|
|
|
|
|
by Pabloski80
930 days ago
|
|
For some languages (like Polish) it is nearly sufficient. I imagine for others it will basically suffice (perhapes e.g. Malay and Indonesian). Good luck with Chinese and other tonal languages, as well as Japanese (no word borders), Korean (dual and triple phonemes on a single grapheme and the order of phonemes on them), and Hebrew without nikud (little friendly smirk). As of English, we come to funny question here, as in it the mapping from graphemes to phonemes is extremely irregular. |
|
IME, it's mostly regular; there are patterns (pronunciation of "ou" in the middle of a word, "tion" at the end of a word, adding "ing" to a word), but there are also exceptions (plural of mouse vs plural of spouse).
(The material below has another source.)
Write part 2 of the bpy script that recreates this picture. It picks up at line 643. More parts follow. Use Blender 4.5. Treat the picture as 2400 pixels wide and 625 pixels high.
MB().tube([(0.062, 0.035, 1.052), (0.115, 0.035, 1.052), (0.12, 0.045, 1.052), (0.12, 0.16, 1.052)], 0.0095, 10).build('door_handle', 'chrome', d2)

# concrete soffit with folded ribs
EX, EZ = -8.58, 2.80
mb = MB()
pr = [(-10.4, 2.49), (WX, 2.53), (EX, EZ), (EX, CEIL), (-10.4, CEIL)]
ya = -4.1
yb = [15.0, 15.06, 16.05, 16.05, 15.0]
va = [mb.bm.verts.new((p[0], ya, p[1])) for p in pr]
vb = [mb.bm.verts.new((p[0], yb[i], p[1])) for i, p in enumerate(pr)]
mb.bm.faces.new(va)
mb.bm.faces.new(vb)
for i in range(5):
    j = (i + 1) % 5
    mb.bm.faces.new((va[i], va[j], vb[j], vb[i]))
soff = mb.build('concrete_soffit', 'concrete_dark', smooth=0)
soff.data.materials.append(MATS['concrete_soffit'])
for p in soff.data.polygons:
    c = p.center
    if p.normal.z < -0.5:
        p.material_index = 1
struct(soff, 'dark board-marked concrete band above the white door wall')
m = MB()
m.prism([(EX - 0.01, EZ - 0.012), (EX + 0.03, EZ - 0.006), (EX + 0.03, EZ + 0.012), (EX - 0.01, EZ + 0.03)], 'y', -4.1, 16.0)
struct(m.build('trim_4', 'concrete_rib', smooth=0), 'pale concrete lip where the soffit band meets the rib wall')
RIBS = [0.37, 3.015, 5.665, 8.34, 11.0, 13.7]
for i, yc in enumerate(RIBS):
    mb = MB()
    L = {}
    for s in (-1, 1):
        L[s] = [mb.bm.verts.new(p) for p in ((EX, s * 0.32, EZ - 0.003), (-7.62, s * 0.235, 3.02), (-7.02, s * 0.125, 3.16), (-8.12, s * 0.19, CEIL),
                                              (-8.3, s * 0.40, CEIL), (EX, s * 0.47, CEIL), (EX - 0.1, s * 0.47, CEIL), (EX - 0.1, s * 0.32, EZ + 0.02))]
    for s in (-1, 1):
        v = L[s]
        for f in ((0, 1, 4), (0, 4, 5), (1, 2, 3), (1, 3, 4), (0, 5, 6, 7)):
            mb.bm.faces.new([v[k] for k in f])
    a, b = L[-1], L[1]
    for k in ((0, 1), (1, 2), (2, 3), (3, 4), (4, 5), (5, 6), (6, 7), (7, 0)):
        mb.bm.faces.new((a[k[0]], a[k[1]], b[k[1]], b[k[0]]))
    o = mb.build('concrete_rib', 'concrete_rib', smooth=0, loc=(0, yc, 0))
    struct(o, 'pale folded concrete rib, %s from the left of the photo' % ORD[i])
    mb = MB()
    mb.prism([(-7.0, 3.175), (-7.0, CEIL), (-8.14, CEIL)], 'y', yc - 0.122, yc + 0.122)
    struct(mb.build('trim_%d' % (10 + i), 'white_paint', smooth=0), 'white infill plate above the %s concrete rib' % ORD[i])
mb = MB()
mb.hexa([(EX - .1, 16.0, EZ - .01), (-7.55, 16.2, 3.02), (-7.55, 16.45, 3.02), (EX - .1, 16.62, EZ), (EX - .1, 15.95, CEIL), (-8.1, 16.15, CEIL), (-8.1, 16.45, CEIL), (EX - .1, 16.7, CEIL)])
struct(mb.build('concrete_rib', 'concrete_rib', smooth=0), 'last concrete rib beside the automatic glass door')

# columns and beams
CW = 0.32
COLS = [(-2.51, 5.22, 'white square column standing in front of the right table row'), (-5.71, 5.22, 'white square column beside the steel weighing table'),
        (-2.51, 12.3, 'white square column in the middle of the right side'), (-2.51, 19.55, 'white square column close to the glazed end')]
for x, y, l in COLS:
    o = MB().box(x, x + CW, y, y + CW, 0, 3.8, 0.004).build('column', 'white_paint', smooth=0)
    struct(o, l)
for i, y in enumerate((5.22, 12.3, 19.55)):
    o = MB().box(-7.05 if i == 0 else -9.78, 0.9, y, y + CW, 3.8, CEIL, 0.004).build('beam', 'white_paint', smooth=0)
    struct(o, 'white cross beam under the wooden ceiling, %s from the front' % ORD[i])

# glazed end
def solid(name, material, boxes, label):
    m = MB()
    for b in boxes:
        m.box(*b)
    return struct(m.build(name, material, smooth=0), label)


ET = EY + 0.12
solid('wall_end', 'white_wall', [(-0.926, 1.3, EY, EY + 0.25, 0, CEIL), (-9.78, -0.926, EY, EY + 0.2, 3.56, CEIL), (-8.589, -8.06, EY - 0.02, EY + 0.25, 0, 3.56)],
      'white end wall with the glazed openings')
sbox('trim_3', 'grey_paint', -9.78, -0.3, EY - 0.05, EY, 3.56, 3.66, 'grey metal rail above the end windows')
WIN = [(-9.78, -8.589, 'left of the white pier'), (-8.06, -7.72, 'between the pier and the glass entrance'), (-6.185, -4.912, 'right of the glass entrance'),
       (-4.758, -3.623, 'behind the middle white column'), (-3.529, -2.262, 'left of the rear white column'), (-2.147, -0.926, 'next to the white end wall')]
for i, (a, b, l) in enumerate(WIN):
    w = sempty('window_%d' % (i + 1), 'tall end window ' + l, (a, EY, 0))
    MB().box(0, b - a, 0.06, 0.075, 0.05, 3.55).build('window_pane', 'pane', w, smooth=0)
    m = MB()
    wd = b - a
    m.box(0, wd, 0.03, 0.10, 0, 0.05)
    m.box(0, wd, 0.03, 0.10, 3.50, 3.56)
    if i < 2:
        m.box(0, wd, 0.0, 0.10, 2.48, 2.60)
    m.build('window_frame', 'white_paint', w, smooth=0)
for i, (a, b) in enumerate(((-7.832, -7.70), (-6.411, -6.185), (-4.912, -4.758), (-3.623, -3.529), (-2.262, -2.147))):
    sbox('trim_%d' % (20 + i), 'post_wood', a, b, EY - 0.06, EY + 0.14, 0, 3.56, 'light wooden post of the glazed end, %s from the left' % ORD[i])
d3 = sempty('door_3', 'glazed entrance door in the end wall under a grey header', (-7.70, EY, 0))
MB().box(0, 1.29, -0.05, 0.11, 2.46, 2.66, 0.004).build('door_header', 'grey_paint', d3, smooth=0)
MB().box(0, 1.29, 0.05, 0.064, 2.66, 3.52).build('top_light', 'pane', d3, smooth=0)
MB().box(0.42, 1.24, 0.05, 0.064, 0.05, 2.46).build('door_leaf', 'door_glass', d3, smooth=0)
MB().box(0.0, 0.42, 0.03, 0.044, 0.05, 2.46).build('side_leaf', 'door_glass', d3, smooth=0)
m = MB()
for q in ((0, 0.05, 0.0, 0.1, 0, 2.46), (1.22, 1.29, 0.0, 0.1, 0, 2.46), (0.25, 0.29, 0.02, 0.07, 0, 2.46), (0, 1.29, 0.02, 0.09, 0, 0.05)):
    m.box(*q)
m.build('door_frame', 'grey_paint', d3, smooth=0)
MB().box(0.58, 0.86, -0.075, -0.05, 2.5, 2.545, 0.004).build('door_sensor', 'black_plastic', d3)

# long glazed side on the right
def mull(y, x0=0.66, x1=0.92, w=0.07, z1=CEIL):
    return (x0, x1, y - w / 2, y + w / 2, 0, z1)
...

Just by pattern recognition alone you'd likely cover 90% of common English words. Of course, that involves recognising the pattern: "lon" in "alone" and "along" is not the pattern, while "lo" is the pattern ("*[aeiou][^aeiou]e" is a pattern)
They way I've explained it to my toddler is by giving the middle vowel a different pronunciation when a word ends in a consonant followed by 'e' (lace, eke, fine, alone, mule) than when the 'e' is missing (can, ten, tin, don, pun).
I've also switched a little to teaching syllables: 'tr' and 'am' can be pieced together. So can 'tr' and 'ai' and 'n'.
Still using the distar alphabet though.